***** Information shown *****

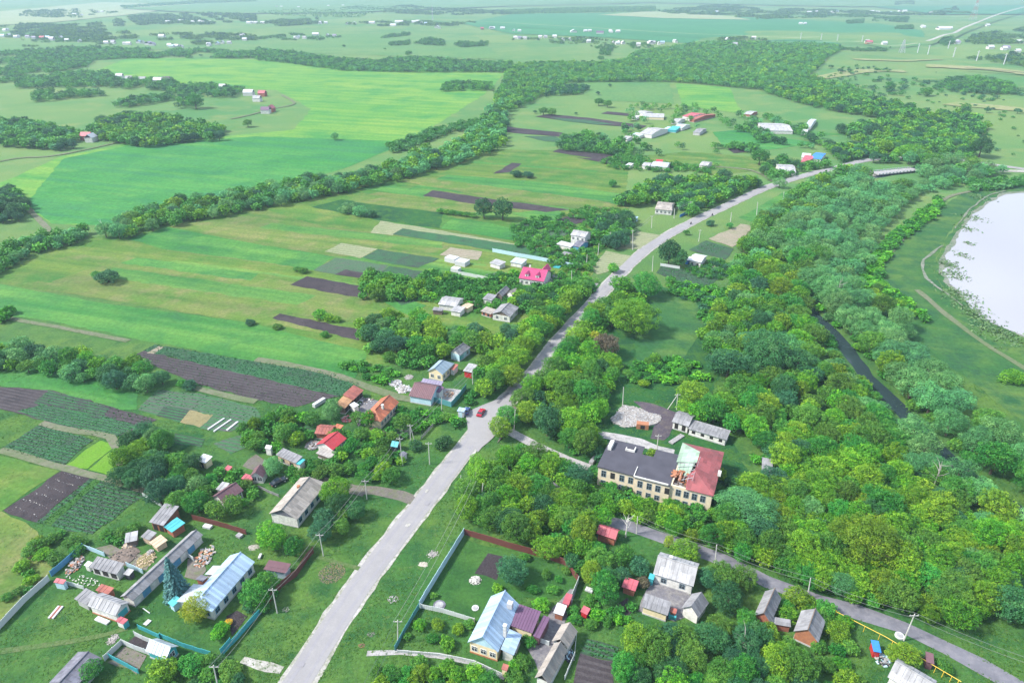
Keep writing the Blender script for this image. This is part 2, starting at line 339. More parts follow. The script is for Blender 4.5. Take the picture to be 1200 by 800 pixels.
leaf('flower_yellow', (.60,.38,.02), (.7,.45,.03), (.75,.5,.05), .1)
leaf('flower_white', (.60,.60,.58), (.68,.67,.64), (.72,.72,.7), .1)
leaf('reed', (.06,.15,.06), (.09,.19,.08), (.13,.23,.10), .3)
smat('wire', (.20,.21,.22), (.16,.17,.18), 1)

# ------------------------------------------------------------------ the setting: ground, fields, roads, water
def axis(segs):
    a = []
    for lo, hi, st in segs: a += list(np.arange(lo, hi, st))
    a.append(segs[-1][1]); return np.array(a, float)
def make_ground():
    xs = axis([(-12000,-3000,1500), (-3000,0,300), (0,200,50), (200,1400,12), (1400,3000,200), (3000,12000,1500)])
    ys = axis([(-400,500,60), (500,2200,14), (2200,4000,200), (4000,20000,2000)])
    X, Y = np.meshgrid(xs, ys); Z = H(X, Y); V = np.stack([X.ravel(), Y.ravel(), Z.ravel()], 1)
    nx = len(xs); i = np.arange((len(ys)-1)*nx).reshape(-1, nx)[:, :-1].ravel()
    F = np.stack([i, i+1, i+nx+1, i+nx], 1)
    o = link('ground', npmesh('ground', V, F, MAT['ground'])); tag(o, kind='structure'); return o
m_, n_, b_, o_ = nodes('ground'); MAT['ground'] = m_
def _ground_mat():
    n = n_; g = n.nodes.new('ShaderNodeNewGeometry'); p = g.outputs['Position']
    near = mix(n, ramp(n, noise(n, p, .03, 3), .42, .6), (.032,.102,.024), (.066,.132,.026))
    near = mix(n, ramp(n, noise(n, p, .16, 5, .65), .46, .66), near, (.021,.076,.022))
    near = mix(n, ramp(n, noise(n, p, .5, 5, .7), .58, .76), near, (.100,.140,.040))
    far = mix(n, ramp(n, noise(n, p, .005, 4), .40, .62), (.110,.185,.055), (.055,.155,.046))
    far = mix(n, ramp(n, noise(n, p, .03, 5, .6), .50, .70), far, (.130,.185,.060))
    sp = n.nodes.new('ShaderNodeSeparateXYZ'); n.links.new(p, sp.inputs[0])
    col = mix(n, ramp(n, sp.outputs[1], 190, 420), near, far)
    f = noise(n, p, 1.2, 4, .75); t2 = n.nodes.new('ShaderNodeHueSaturation'); n.links.new(col, t2.inputs['Color'])
    mr = n.nodes.new('ShaderNodeMapRange'); mr.inputs[1].default_value = .25; mr.inputs[2].default_value = .75; mr.inputs[3].default_value = .6; mr.inputs[4].default_value = 1.4
    n.links.new(f, mr.inputs[0]); n.links.new(mr.outputs[0], t2.inputs['Value']); n.links.new(t2.outputs[0], b_.inputs['Base Color'])
    b_.inputs['Roughness'].default_value = .95; b_.inputs['Specular IOR Level'].default_value = .15; bump(n, b_, f, .15, .8)
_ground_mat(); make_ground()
HARD = []            # polygons (world xy) where no tufts or trees grow
def inpoly(x, y, poly):
    c = False; n = len(poly); j = n - 1
    for i in range(n):
        xi, yi = poly[i]; xj, yj = poly[j]
        if (yi > y) != (yj > y) and x < (xj - xi) * (y - yi) / (yj - yi) + xi: c = not c
        j = i
    return c
def wpoly(pp, z=0.0): return [P(px, py, z) for px, py in pp]
LZ = [0]
def sheet(name, pp, mat, layer=None, jit=.5, hard=False, world=None):
    """one flat sheet of field, yard or path laid on the ground; every sheet lies at its own level"""
    wp = world or [tuple(P(px, py)[:2]) for px, py in pp]
    if hard: HARD.append(wp)
    D = sum(p[1] for p in wp) / len(wp); LZ[0] += 1
    z = (.012 + .012 * (layer if layer is not None else 1) + .0007 * (LZ[0] % 16)) * (1 + (D / 170.0) ** 1.3)
    jit *= max(1, D / 250); st = max(2.5, D / 70); ring = []
    for i in range(len(wp)):
        a, b = wp[i], wp[(i+1) % len(wp)]; L = math.hypot(b[0]-a[0], b[1]-a[1]); k = max(1, int(L / st))
        for s in range(k):
            t = s / k; ring.append((a[0]+(b[0]-a[0])*t + rng.uniform(-jit, jit)*(s > 0), a[1]+(b[1]-a[1])*t + rng.uniform(-jit, jit)*(s > 0), z))
    from mathutils.geometry import tessellate_polygon
    tr = tessellate_polygon([[Vector(p) for p in ring]])
    me = bpy.data.meshes.new(name); me.from_pydata(ring, [], [tuple(t) for t in tr]); me.materials.append(MAT[mat]); me.update()
    for pl in me.polygons:
        if pl.normal.z < 0: pl.flip()
    o = link(name, me); tag(o, kind='structure'); return o
def catmull(p, step=6.0):
    out = []
    for i in range(len(p)-1):
        p0 = p[max(i-1, 0)]; p1 = p[i]; p2 = p[i+1]; p3 = p[min(i+2, len(p)-1)]
        n = max(1, int((p2-p1).length / step))
        for k in range(n):
            t = k / n; out.append(.5*((2*p1)+(p2-p0)*t+(2*p0-5*p1+4*p2-p3)*t*t+(3*p1-p0-3*p2+p3)*t**3))
    out.append(p[-1]); return out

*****

**Task requirements:** Write out the material above once more, exactly as it reads, with no pictures.

**The completed task:**
Keep writing the Blender script for this image. This is part 2, starting at line 339. More parts follow. The script is for Blender 4.5. Take the picture to be 1200 by 800 pixels.
leaf('flower_yellow', (.60,.38,.02), (.7,.45,.03), (.75,.5,.05), .1)
leaf('flower_white', (.60,.60,.58), (.68,.67,.64), (.72,.72,.7), .1)
leaf('reed', (.06,.15,.06), (.09,.19,.08), (.13,.23,.10), .3)
smat('wire', (.20,.21,.22), (.16,.17,.18), 1)

# ------------------------------------------------------------------ the setting: ground, fields, roads, water
def axis(segs):
    a = []
    for lo, hi, st in segs: a += list(np.arange(lo, hi, st))
    a.append(segs[-1][1]); return np.array(a, float)
def make_ground():
    xs = axis([(-12000,-3000,1500), (-3000,0,300), (0,200,50), (200,1400,12), (1400,3000,200), (3000,12000,1500)])
    ys = axis([(-400,500,60), (500,2200,14), (2200,4000,200), (4000,20000,2000)])
    X, Y = np.meshgrid(xs, ys); Z = H(X, Y); V = np.stack([X.ravel(), Y.ravel(), Z.ravel()], 1)
    nx = len(xs); i = np.arange((len(ys)-1)*nx).reshape(-1, nx)[:, :-1].ravel()
    F = np.stack([i, i+1, i+nx+1, i+nx], 1)
    o = link('ground', npmesh('ground', V, F, MAT['ground'])); tag(o, kind='structure'); return o
m_, n_, b_, o_ = nodes('ground'); MAT['ground'] = m_
def _ground_mat():
    n = n_; g = n.nodes.new('ShaderNodeNewGeometry'); p = g.outputs['Position']
    near = mix(n, ramp(n, noise(n, p, .03, 3), .42, .6), (.032,.102,.024), (.066,.132,.026))
    near = mix(n, ramp(n, noise(n, p, .16, 5, .65), .46, .66), near, (.021,.076,.022))
    near = mix(n, ramp(n, noise(n, p, .5, 5, .7), .58, .76), near, (.100,.140,.040))
    far = mix(n, ramp(n, noise(n, p, .005, 4), .40, .62), (.110,.185,.055), (.055,.155,.046))
    far = mix(n, ramp(n, noise(n, p, .03, 5, .6), .50, .70), far, (.130,.185,.060))
    sp = n.nodes.new('ShaderNodeSeparateXYZ'); n.links.new(p, sp.inputs[0])
    col = mix(n, ramp(n, sp.outputs[1], 190, 420), near, far)
    f = noise(n, p, 1.2, 4, .75); t2 = n.nodes.new('ShaderNodeHueSaturation'); n.links.new(col, t2.inputs['Color'])
    mr = n.nodes.new('ShaderNodeMapRange'); mr.inputs[1].default_value = .25; mr.inputs[2].default_value = .75; mr.inputs[3].default_value = .6; mr.inputs[4].default_value = 1.4
    n.links.new(f, mr.inputs[0]); n.links.new(mr.outputs[0], t2.inputs['Value']); n.links.new(t2.outputs[0], b_.inputs['Base Color'])
    b_.inputs['Roughness'].default_value = .95; b_.inputs['Specular IOR Level'].default_value = .15; bump(n, b_, f, .15, .8)
_ground_mat(); make_ground()
HARD = []            # polygons (world xy) where no tufts or trees grow
def inpoly(x, y, poly):
    c = False; n = len(poly); j = n - 1
    for i in range(n):
        xi, yi = poly[i]; xj, yj = poly[j]
        if (yi > y) != (yj > y) and x < (xj - xi) * (y - yi) / (yj - yi) + xi: c = not c
        j = i
    return c
def wpoly(pp, z=0.0): return [P(px, py, z) for px, py in pp]
LZ = [0]
def sheet(name, pp, mat, layer=None, jit=.5, hard=False, world=None):
    """one flat sheet of field, yard or path laid on the ground; every sheet lies at its own level"""
    wp = world or [tuple(P(px, py)[:2]) for px, py in pp]
    if hard: HARD.append(wp)
    D = sum(p[1] for p in wp) / len(wp); LZ[0] += 1
    z = (.012 + .012 * (layer if layer is not None else 1) + .0007 * (LZ[0] % 16)) * (1 + (D / 170.0) ** 1.3)
    jit *= max(1, D / 250); st = max(2.5, D / 70); ring = []
    for i in range(len(wp)):
        a, b = wp[i], wp[(i+1) % len(wp)]; L = math.hypot(b[0]-a[0], b[1]-a[1]); k = max(1, int(L / st))
        for s in range(k):
            t = s / k; ring.append((a[0]+(b[0]-a[0])*t + rng.uniform(-jit, jit)*(s > 0), a[1]+(b[1]-a[1])*t + rng.uniform(-jit, jit)*(s > 0), z))
    from mathutils.geometry import tessellate_polygon
    tr = tessellate_polygon([[Vector(p) for p in ring]])
    me = bpy.data.meshes.new(name); me.from_pydata(ring, [], [tuple(t) for t in tr]); me.materials.append(MAT[mat]); me.update()
    for pl in me.polygons:
        if pl.normal.z < 0: pl.flip()
    o = link(name, me); tag(o, kind='structure'); return o
def catmull(p, step=6.0):
    out = []
    for i in range(len(p)-1):
        p0 = p[max(i-1, 0)]; p1 = p[i]; p2 = p[i+1]; p3 = p[min(i+2, len(p)-1)]
        n = max(1, int((p2-p1).length / step))
        for k in range(n):
            t = k / n; out.append(.5*((2*p1)+(p2-p0)*t+(2*p0-5*p1+4*p2-p3)*t*t+(3*p1-p0-3*p2+p3)*t**3))
    out.append(p[-1]); return out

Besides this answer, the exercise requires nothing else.